Thursday, September 17, 2009
childhood
The earth cradles the white flakes producing a dappled landscape until the browns of winter are asphyxiated, leaving behind a stifling blanket of white. The hold of darkness is released and the earth glows, producing an ethereal beauty that can be felt in the silence of the soul. Artists and poets attempt to capture the somber beauty but their efforts fall short and result in a copy of very poor relief.
With the ascending sun and the broadcast of school closings, the silence is broken. A collective shout for joy goes up among the children of the community as they anticipate a day full of adventure: battles with icy bombs whizzing through the air leaving crimson welts on the sides of the enemy’s face; bodies are launched onto the ground the prostrate forms with arms and legs flailing leaving the imprint of heavenly beings in their wake; or constructing snow sculptures on the pristine white overlay in front yards or a nearby park. Drowsy toddlers leap out of bed and stumble to the window, as alert and excited by the snow as they would be of a sighting of Father Christmas. An armistice is called between rival siblings and feelings of good will and charity abound.

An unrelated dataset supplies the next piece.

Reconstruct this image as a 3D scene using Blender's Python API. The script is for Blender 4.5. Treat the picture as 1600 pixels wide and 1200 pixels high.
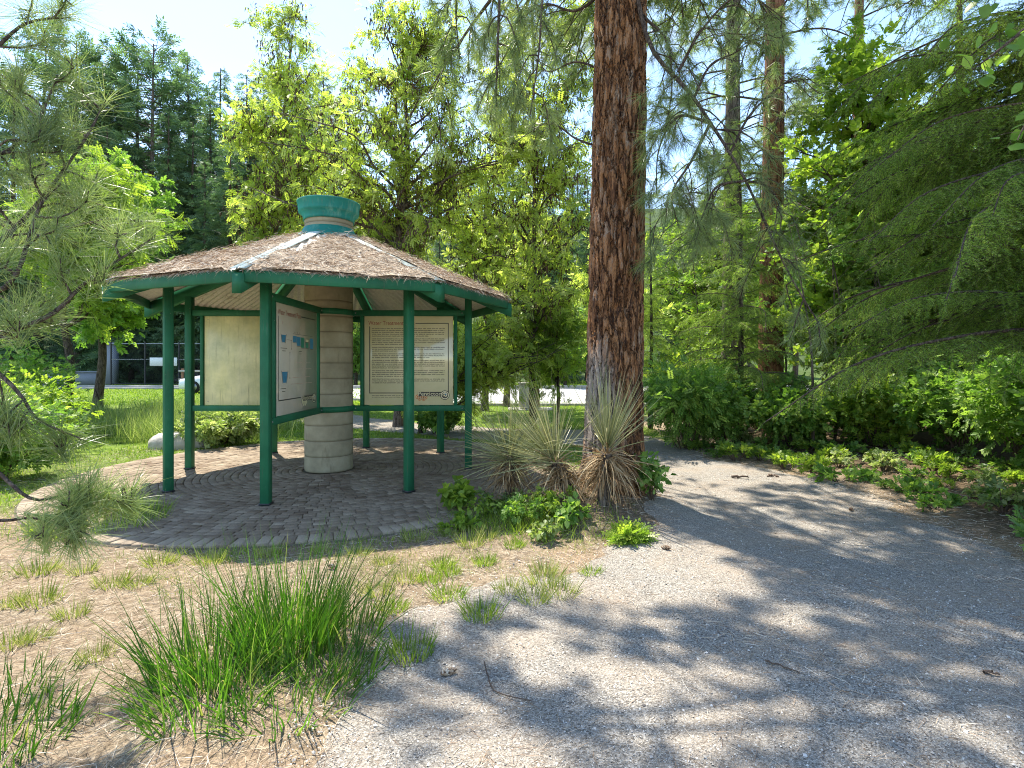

Breakfast is waved off. Mothers gape in amazement as children, who are otherwise helpless in the day-to-day affair of getting off to school, magically seem capable of matching socks, finding lost snow boots and donning tight gloves with minimal supervision. They bundle up snuggly without fuss, pulling caps down over ears so they aren’t called back with the shrill threat that “it’s ten degrees colder out there than the weatherman said it was because of that icy wind. You’ll catch your death!”
Swaddled dwarves barrel out front doors, thrashing at the snow so that it eddies around them, a wintry Sufi mantra. Up and down the street, children wave, laughter couples with shouting to break the morning solitude like a frozen stalactite as it cracks, falls and shatters across the ground. Snowballs fill the air as comets did Halley’s imagination.
The first snow always seemed a magical thing to me. I would step out the front door of our little house and stare at the brilliant landscape suddenly void of hue, the frosty air freezing the moisture in my nose and replacing warm respiration with an arctic chill. I shivered in spite of the warmth of my jacket and stood motionless; astonished by the frozen landscape that accepted winter’s whitewash as though it belonged and always would. I was breathless, stunned by the solemn beauty, surprised by the heretofore unknown charm of the neighborhood. The roofs of houses, brown dormant grasses, leafless branches and pock-marked streets were camouflaged. The house across the way (which in the snowless months of the year was similar to Pippi Longstocking’s villa) in the winter, resembled something straight out of Lucy Maude Montgomery.